The group $\mathbb{Z}_4\oplus \mathbb{Z}_{12}/\langle(2,2)\rangle$ is isomorphic to one of $\mathbb{Z}_8, \mathbb{Z}_4\oplus \mathbb{Z}_2, \mathbb{Z}_2\oplus\mathbb{Z}_2\oplus\mathbb{Z}_2$.
I have already determine the group is not isomorphic to $\mathbb{Z}_8$. I am having trouble understanding why it is not isomorphic to one of the other two. I found an answer that explains why it is not $\mathbb{Z}_2\oplus\mathbb{Z}_2\oplus\mathbb{Z}_2$.
I have not worked with a cyclic element such as $\langle(2,2)\rangle$. That could be what is causing my confusion. I know that $\langle2\rangle = \{\dots, -2, 0, 2, 4, \dots\}$.
Any help is appreciated. Thanks.
The order of $(2,2)$ in $\mathbb{Z}_4\oplus\mathbb{Z}_{12}$ is easily seen to be $6$, so the quotient group has $4\cdot12/6=8$ elements.
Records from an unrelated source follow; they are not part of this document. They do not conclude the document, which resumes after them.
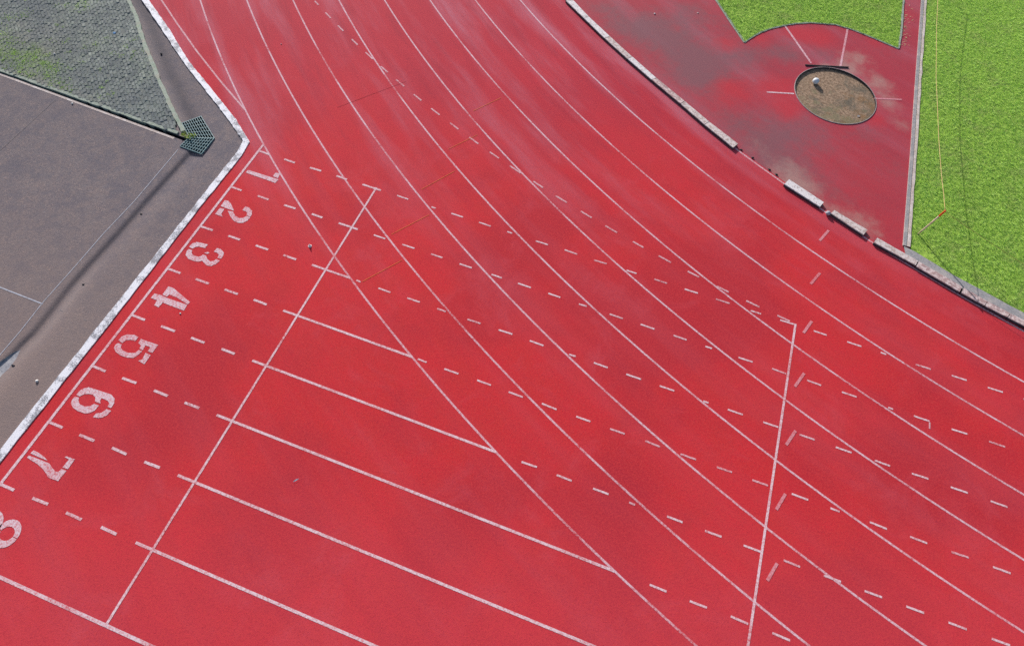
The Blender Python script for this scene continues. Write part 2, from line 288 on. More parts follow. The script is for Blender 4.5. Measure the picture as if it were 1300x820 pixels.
nt = NT('infield_rubber')
red, fine, grit = track_red(nt)
colA, _ = nt.attr('stain_shade')
sp = sep(nt, colA)
blot = nt.noise(1.9, 8, .74, dist=.4, off=21)
blot2 = nt.noise(7, 4, .7, off=23)
m1 = nt.math('ADD', sp[0], nt.math('MULTIPLY', nt.math('SUBTRACT', blot, .5), 1.5))
m1 = nt.math('ADD', m1, nt.math('MULTIPLY', nt.math('SUBTRACT', blot2, .5), .5))
f1 = nt.ramp(m1, .12, 1.2, 0, .70)
c = nt.mix(f1, nt.mix(.55, red, (.31, .030, .052)), (.165, .092, .108))
m2 = nt.math('ADD', sp[1], nt.math('MULTIPLY', nt.math('SUBTRACT', nt.noise(2.6, 5, .7, off=31), .5), 1.3))
c = nt.mix(nt.ramp(m2, .20, 1.0, 0, .70), c, (.40, .24, .21))
m3 = nt.math('ADD', sp[2], nt.math('MULTIPLY', nt.math('SUBTRACT', nt.noise(2.0, 5, .7, off=37), .5), 1.0))
c = nt.mix(nt.ramp(m3, .20, 1.05, 0, .8), c, (.50, .020, .036))
c = nt.mix(nt.ramp(nt.noise(34, 3, .7, off=40), .55, .75, 0, .35), c, (.16, .08, .09))
c = nt.mix(nt.ramp(nt.noise(60, 2, .7, off=41), .66, .74, 0, .5), c, (.45, .30, .30))
nt.bump(nt.math('ADD', fine, grit), .35, .006); M['infield'] = nt.fin(c, .8, .3)

nt = NT('apron_asphalt')
colA, _ = nt.attr('stain_shade'); sp = sep(nt, colA)
n1 = nt.noise(1.0, 7, .72); n2 = nt.noise(7, 4, .7, off=4); n3 = nt.noise(40, 3, .78, off=6); n4 = nt.noise(24, 3, .78, off=8)
c = nt.mix(nt.ramp(n1, .3, .7), (.155, .132, .150), (.208, .170, .174))
c = nt.mix(nt.ramp(n2, .35, .7, 0, .45), c, (.265, .188, .170))
c = nt.mix(nt.ramp(n3, .42, .66, 0, .75), c, (.105, .085, .10))
c = nt.mix(nt.ramp(n4, .54, .70, 0, .6), c, (.38, .27, .23))
c = nt.mix(nt.ramp(nt.noise(3.2, 6, .72, off=15), .46, .64, 0, .6), c, (.120, .106, .130))
c = nt.mix(nt.math('MULTIPLY', sp[0], nt.ramp(n1, .2, .8, .8, 1.0)), c, (.066, .057, .068))
c = nt.mix(nt.math('MULTIPLY', sp[1], .75), c, (.36, .30, .29))
c = nt.mix(nt.math('MULTIPLY', sp[2], .62), c, (.275, .195, .170))
c = nt.mix(nt.ramp(nt.noise(33, 2, .6, off=44), .70, .76, 0, .7), c, (.48, .44, .44))
nt.bump(nt.math('ADD', n3, nt.math('MULTIPLY', n4, .7)), .5, .012); M['apron'] = nt.fin(c, .85, .25)

nt = NT('mossy_pavers')
colA, _ = nt.attr('stain_shade'); sp = sep(nt, colA)
n1 = nt.noise(1.3, 5, .65, off=3); n2 = nt.noise(13, 4, .7); n3 = nt.noise(50, 3, .7, off=5)
c = nt.mix(sp[0], (.125, .140, .148), (.36, .38, .345))
c = nt.mix(nt.ramp(n1, .42, .68, 0, .6), c, (.10, .11, .12))
c = nt.mix(nt.ramp(n2, .40, .68, 0, .65), c, (.195, .235, .18))
c = nt.mix(nt.ramp(nt.noise(4.5, 6, .75, off=12), .47, .62, 0, .65), c, (.150, .160, .165))
c = nt.mix(nt.math('MULTIPLY', sp[1], nt.ramp(n2, .3, .6)), c, (.19, .265, .085))
c = nt.mix(nt.math('MULTIPLY', sp[2], nt.ramp(n1, .3, .6)), c, (.33, .30, .24))
c = nt.mix(nt.ramp(nt.noise(.55, 4, .6, off=27), .46, .62, 0, .55), c, (.115, .128, .145))
c = nt.mix(nt.ramp(n3, .50, .68, 0, .6), c, (.36, .37, .34))
c = nt.mix(nt.ramp(nt.noise(36, 3, .75, off=33), .54, .68, 0, .6), c, (.07, .08, .085))
nt.bump(nt.math('ADD', n2, n3), .5, .012); M['paver'] = nt.fin(c, .9, .2)
M['paver_joint'] = simple('paver_joint_soil', (.13, .14, .14), (.19, .205, .175), 25)
M['moss'] = simple('mossy_concrete', (.37, .40, .34), (.24, .30, .22), 14, c3=(.36, .34, .28), s3=5)
M['conc'] = simple('grey_concrete', (.36, .34, .34), (.24, .235, .245), 22, c3=(.42, .38, .36), s3=4)
M['conc_pink'] = simple('pale_concrete', (.60, .50, .46), (.42, .34, .31), 18, c3=(.66, .58, .55), s3=5)
M['conc_moss'] = simple('green_stained_concrete', (.36, .39, .34), (.22, .26, .20), 20)
M['drain'] = simple('dark_drain_concrete', (.035, .037, .045), (.06, .06, .065), 20)
M['hole'] = simple('worn_channel_concrete', (.36, .35, .37), (.25, .24, .26), 18, c3=(.44, .42, .42), s3=6)
M['joint'] = simple('joint_sealant', (.46, .46, .52), (.28, .26, .28), 9, lo=.45, hi=.75)
M['joint_faint'] = simple('old_joint_sealant', (.24, .21, .22), (.20, .16, .16), 9)
M['ground'] = simple('outer_ground', (.10, .13, .05), (.16, .15, .08), 3)

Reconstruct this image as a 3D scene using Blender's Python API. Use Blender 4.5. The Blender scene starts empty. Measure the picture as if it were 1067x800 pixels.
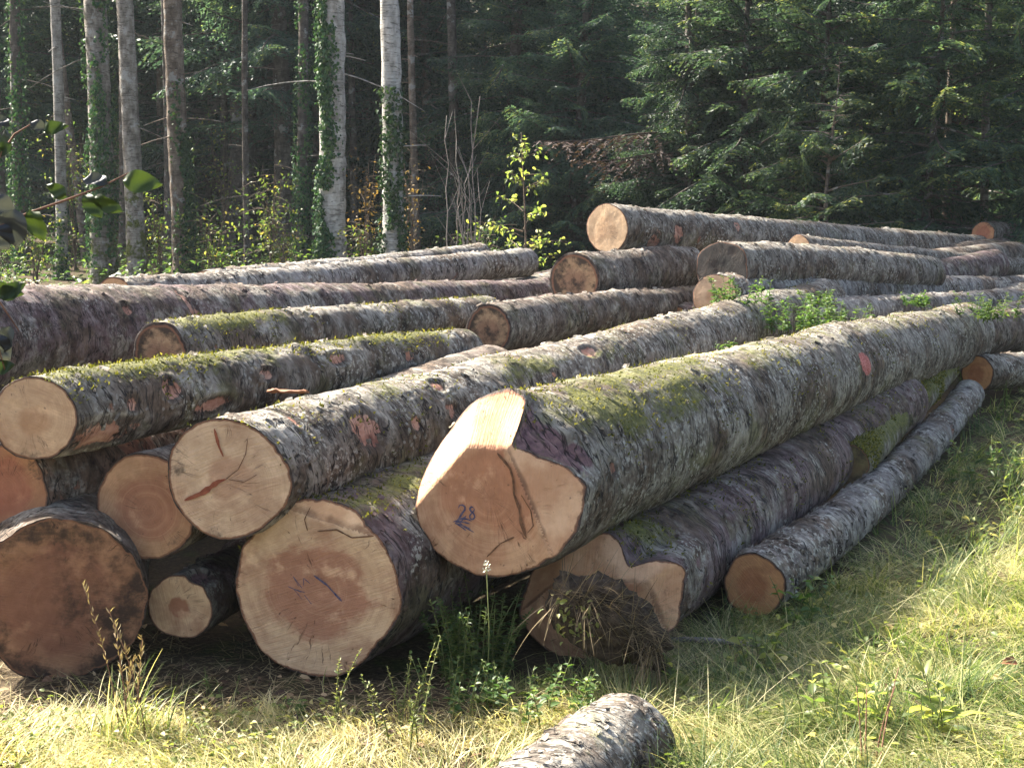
import bpy, math, random
import numpy as np
from mathutils import Vector, Matrix
random.seed(7)
RNG = np.random.default_rng(11)
scene = bpy.context.scene
COL = scene.collection
R = math.radians

# ------------------------------------------------------------------ camera model
F_PX, CAM_H, HORIZON = 1600.0, 1.75, 250.0
PITCH = math.atan((400 - HORIZON) / F_PX)

def at(px, py, Y):
    """world point seen at photo pixel (px,py), at forward distance Y"""
    u = (px - 533.5) / F_PX
    v = (400 - py) / F_PX
    c, s = math.cos(PITCH), math.sin(PITCH)
    d = np.array([u, c + v * s, -s + v * c])
    t = Y / d[1]
    return np.array([0, 0, CAM_H]) + d * t

def ground_z(x, y):
    x = np.asarray(x, float); y = np.asarray(y, float)
    t = np.maximum(y - 7.0, 0)
    z = 0.068 * (np.sqrt(t * t + 1.0) - 1.0)
    z = np.where(y > 45, z + 0.16 * (y - 45), z)
    z = z + 0.04 * (fbm(np.stack([x * .7, y * .7, x * 0], -1), 3, 5) - .5)
    z = z - 0.12 * np.exp(-((x - .1) / .55) ** 2 - ((y - 4.6) / .6) ** 2)
    z = z + 0.05 * np.clip((x - 1.2) / 1.5, 0, 1) * np.clip((7.5 - y) / 2.0, 0, 1)
    return z

# ------------------------------------------------------------------ numpy noise
def _h(ix, iy, iz, seed):
    with np.errstate(over='ignore'):
        n = (ix.astype(np.uint32) * np.uint32(374761393) + iy.astype(np.uint32) * np.uint32(668265263)
             + iz.astype(np.uint32) * np.uint32(2147483647) + np.uint32((seed * 974634777) & 0xffffffff))
        n = (n ^ (n >> np.uint32(13))) * np.uint32(1274126177)
        n = (n ^ (n >> np.uint32(16))) * np.uint32(2246822519)
        n = n ^ (n >> np.uint32(13))
    return n.astype(np.float64) / 4294967295.0

def vnoise(P, seed=0):
    P = np.asarray(P, float)
    i = np.floor(P).astype(np.int64); f = P - i
    f = f * f * (3 - 2 * f)
    out = 0
    for dx in (0, 1):
        wx = f[..., 0] if dx else 1 - f[..., 0]
        for dy in (0, 1):
            wy = f[..., 1] if dy else 1 - f[..., 1]
            for dz in (0, 1):
                wz = f[..., 2] if dz else 1 - f[..., 2]
                out = out + wx * wy * wz * _h(i[..., 0] + dx, i[..., 1] + dy, i[..., 2] + dz, seed)
    return out

def fbm(P, octv=4, seed=0, gain=.5):
    a, s, t = 1.0, 0, 0
    P = np.asarray(P, float)
    for k in range(octv):
        s = s + a * vnoise(P, seed + k * 17); t += a
        P = P * 2.03 + 11.3; a *= gain
    return s / t

# ------------------------------------------------------------------ mesh helpers
def mk(name, V, F, mat=None, parent=None, attrs=None, smooth=True):
    """one mesh object from vertex array V and a list of face arrays F (quads and/or tris)"""
    V = np.asarray(V, np.float32).reshape(-1, 3)
    if not isinstance(F, (list, tuple)): F = [F]
    F = [np.asarray(f, np.int32) for f in F if len(f)]
    me = bpy.data.meshes.new(name)
    me.vertices.add(len(V)); me.vertices.foreach_set('co', V.ravel())
    loops = np.concatenate([f.ravel() for f in F])
    cnt = np.concatenate([np.full(len(f), f.shape[1], np.int32) for f in F])
    st = np.concatenate([[0], np.cumsum(cnt)[:-1]]).astype(np.int32)
    me.loops.add(len(loops)); me.loops.foreach_set('vertex_index', loops)
    me.polygons.add(len(cnt)); me.polygons.foreach_set('loop_start', st)
    try: me.polygons.foreach_set('loop_total', cnt)
    except Exception: pass
    me.polygons.foreach_set('use_smooth', np.full(len(cnt), bool(smooth)))
    for k, a in (attrs or {}).items():
        at_ = me.attributes.new(k, 'FLOAT', 'POINT')
        at_.data.foreach_set('value', np.asarray(a, np.float32).ravel())
    me.update(calc_edges=True); me.validate()
    if mat: me.materials.append(mat)
    o = bpy.data.objects.new(name, me); COL.objects.link(o)
    if parent: o.parent = parent
    return o

def tag(o, label, cat, group=None, kind=None):
    if label: o['label'] = label
    if cat: o['category'] = cat
    if group: o['group'] = group
    if kind: o['kind'] = kind
    return o

def empty(name, loc, label, cat, group=None):
    o = bpy.data.objects.new(name, None); COL.objects.link(o)
    o.empty_display_size = .1
    o.location = tuple(float(v) for v in loc)
    return tag(o, label, cat, group)

def copy_tree(o, parent=None):
    c = o.copy(); COL.objects.link(c)
    if parent: c.parent = parent
    for ch in list(o.children): copy_tree(ch, c)
    return c

class Geo:
    def __init__(s): s.V = []; s.Q = []; s.T = []; s.A = []; s.n = 0
    def add(s, V, Q=None, T=None, a=None):
        V = np.asarray(V, float).reshape(-1, 3)
        if Q is not None and len(Q): s.Q.append(np.asarray(Q) + s.n)
        if T is not None and len(T): s.T.append(np.asarray(T) + s.n)
        s.V.append(V); s.A.append(np.full(len(V), .5) if a is None else np.broadcast_to(np.asarray(a, float), (len(V),)))
        s.n += len(V)
    def build(s, name, mat, parent=None, smooth=True):
        F = []
        if s.Q: F.append(np.concatenate(s.Q))
        if s.T: F.append(np.concatenate(s.T))
        return mk(name, np.concatenate(s.V), F, mat, parent, {'rnd': np.concatenate(s.A)}, smooth)

def nrm(v): return v / np.maximum(np.linalg.norm(v, axis=-1, keepdims=True), 1e-9)

def tube(pts, rad, n=8, cap=True, seed=0, rough=0):
    pts = np.asarray(pts, float); m = len(pts)
    rad = np.broadcast_to(np.asarray(rad, float), (m,))
    T = nrm(np.gradient(pts, axis=0))
    ref = np.array([0, 0, 1.0]) if abs(T[0][2]) < .8 else np.array([1.0, 0, 0])
    U = nrm(np.cross(T, ref)); W = np.cross(T, U)
    th = np.linspace(0, 2 * np.pi, n, endpoint=False)
    rr = rad[:, None] * np.ones(n)
    V = pts[:, None] + rr[..., None] * (np.cos(th)[None, :, None] * U[:, None] + np.sin(th)[None, :, None] * W[:, None])
    if rough:
        nz = fbm(V * 9, 3, seed)[..., None] - .5
        V = V + nz * rough * (V - pts[:, None]) * 2
    V = V.reshape(-1, 3)
    i = np.arange(m - 1)[:, None]; j = np.arange(n)[None]
    Q = np.stack([i * n + j, i * n + (j + 1) % n, (i + 1) * n + (j + 1) % n, (i + 1) * n + j], -1).reshape(-1, 4)
    Tt = []
    if cap:
        V = np.concatenate([V, pts[:1], pts[-1:]])
        a, b = m * n, m * n + 1
        for k in range(n):
            Tt.append((a, (k + 1) % n, k)); Tt.append((b, (m - 1) * n + k, (m - 1) * n + (k + 1) % n))
    return V, Q, np.array(Tt, int) if Tt else None

def leaves(P, D, N, L, W, fold=.25):
    """leaf blades: base P, direction D, normal N, length L, width W"""
    P = np.asarray(P, float); n = len(P)
    D = nrm(np.asarray(D, float)); S = nrm(np.cross(D, N)); N = np.cross(S, D)
    L = np.broadcast_to(L, (n,))[:, None]; W = np.broadcast_to(W, (n,))[:, None]
    a = P; b = P + D * L * .28 + S * W * .46 + N * W * fold; c = P + D * L * .66 + S * W * .36 + N * W * fold * .7
    t = P + D * L - N * L * .12; e = P + D * L * .66 - S * W * .36 + N * W * fold * .7; f = P + D * L * .28 - S * W * .46 + N * W * fold
    m1 = P + D * L * .28; m2 = P + D * L * .66
    V = np.stack([a, b, c, t, e, f, m1, m2], 1).reshape(-1, 3)
    k = np.arange(n)[:, None] * 8
    Q = np.concatenate([k + np.array([[6, 1, 2, 7]]), k + np.array([[5, 6, 7, 4]])])
    T = np.concatenate([k + np.array([[0, 1, 6]]), k + np.array([[0, 6, 5]]), k + np.array([[7, 2, 3]]), k + np.array([[7, 3, 4]])])
    return V, Q, T

def blades(P, az, lean, L, W, curl, segs=4):
    """grass blades: base, heading, initial lean from vertical, length, width, extra bend"""
    n = len(P)
    H = np.stack([np.cos(az), np.sin(az), 0 * az], -1); S = np.stack([-np.sin(az), np.cos(az), 0 * az], -1)
    tw = RNG.uniform(-.7, .7, n)[:, None]
    S = nrm(S + tw * H)
    cur = P.copy(); rows = []
    for k in range(segs + 1):
        w = W * (1 - (k / segs) ** 1.6) * .5 + .0003
        rows.append(cur - S * w[:, None]); rows.append(cur + S * w[:, None])
        ang = lean + curl * (k + .5) / segs
        cur = cur + (H * np.sin(ang)[:, None] + np.array([0, 0, 1.]) * np.cos(ang)[:, None]) * (L / segs)[:, None]
    V = np.stack(rows, 1).reshape(-1, 3)
    m = 2 * (segs + 1)
    k = np.arange(n)[:, None, None] * m + 2 * np.arange(segs)[None, :, None]
    Q = (k + np.array([0, 1, 3, 2])[None, None]).reshape(-1, 4)
    return V, Q, m

# ------------------------------------------------------------------ materials
class NT:
    def __init__(s, name):
        s.m = bpy.data.materials.new(name); s.m.use_nodes = True
        s.t = s.m.node_tree; s.t.nodes.clear()
        s.out = s.t.nodes.new('ShaderNodeOutputMaterial')
    def n(s, typ, ins=None, **kw):
        nd = s.t.nodes.new(typ)
        for k, v in kw.items(): setattr(nd, k, v)
        for k, v in (ins or {}).items(): s.set(nd.inputs[k], v)
        return nd
    def set(s, sock, v):
        if isinstance(v, bpy.types.NodeSocket): s.t.links.new(v, sock)
        elif isinstance(v, (tuple, list)) and len(v) == 3 and sock.type == 'RGBA': sock.default_value = (*v, 1)
        else: sock.default_value = v
    def math(s, op, a, b=0.0, clamp=False):
        nd = s.n('ShaderNodeMath', {0: a, 1: b}, operation=op); nd.use_clamp = clamp; return nd.outputs[0]
    def mapr(s, v, a, b, c=0.0, d=1.0):
        return s.n('ShaderNodeMapRange', {0: v, 1: a, 2: b, 3: c, 4: d}, interpolation_type='SMOOTHSTEP').outputs[0]
    def noise(s, vec, scale, detail=4, rough=.55, dist=0.0):
        return s.n('ShaderNodeTexNoise', {'Vector': vec, 'Scale': scale, 'Detail': detail, 'Roughness': rough, 'Distortion': dist}).outputs[0]
    def mapping(s, vec, scale=(1, 1, 1), loc=(0, 0, 0)):
        return s.n('ShaderNodeMapping', {'Vector': vec, 'Scale': scale, 'Location': loc}).outputs[0]
    def mix(s, f, a, b, blend='MIX'):
        nd = s.n('ShaderNodeMix', data_type='RGBA', blend_type=blend)
        s.set(nd.inputs[0], f); s.set(nd.inputs[6], a); s.set(nd.inputs[7], b); return nd.outputs[2]
    def ramp(s, f, stops):
        nd = s.n('ShaderNodeValToRGB', {0: f}); e = nd.color_ramp.elements
        while len(e) < len(stops): e.new(.5)
        for q, (p, c) in zip(e, stops): q.position = p; q.color = (*c, 1)
        return nd.outputs[0]
    def attr(s, name): return s.n('ShaderNodeAttribute', attribute_name=name).outputs['Fac']
    def obj(s): return s.n('ShaderNodeTexCoord').outputs['Object']
    def bump(s, h, strength=.5, dist=.01, nrm=None):
        d = {'Strength': strength, 'Distance': dist, 'Height': h}
        if nrm is not None: d['Normal'] = nrm
        return s.n('ShaderNodeBump', d).outputs[0]
    def finish(s, col, rough=.8, normal=None, spec=.25, transl=0.0, tcol=None):
        d = {'Base Color': col, 'Roughness': rough, 'Specular IOR Level': spec}
        if normal is not None: d['Normal'] = normal
        p = s.n('ShaderNodeBsdfPrincipled', d).outputs[0]
        if transl:
            t = s.n('ShaderNodeBsdfTranslucent', {'Color': tcol if tcol is not None else col}).outputs[0]
            mx = s.n('ShaderNodeMixShader', {0: transl, 1: p, 2: t}); p = mx.outputs[0]
        s.t.links.new(p, s.out.inputs['Surface'])
        return s.m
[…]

The order of $x=(0,1)+\langle(2,2)\rangle$ is indeed $4$, because $$ 2x=(0,2)+\langle(2,2)\rangle\ne0+\langle(2,2)\rangle $$ but $$ 4x=(0,4)+\langle(2,2)\rangle $$ and $(0,4)=4(2,2)$. This excludes $\mathbb{Z}_2\oplus\mathbb{Z}_2\oplus\mathbb{Z}_2$.
Now take $x=(a,b)$; then $$ 4x=(4a,4b)=(4a,4a)-(0,4(b-a))= 2a(2,2)+(b-a)(0,4)=2a(2,2)-4(b-a)(2,2) $$ Can you finish?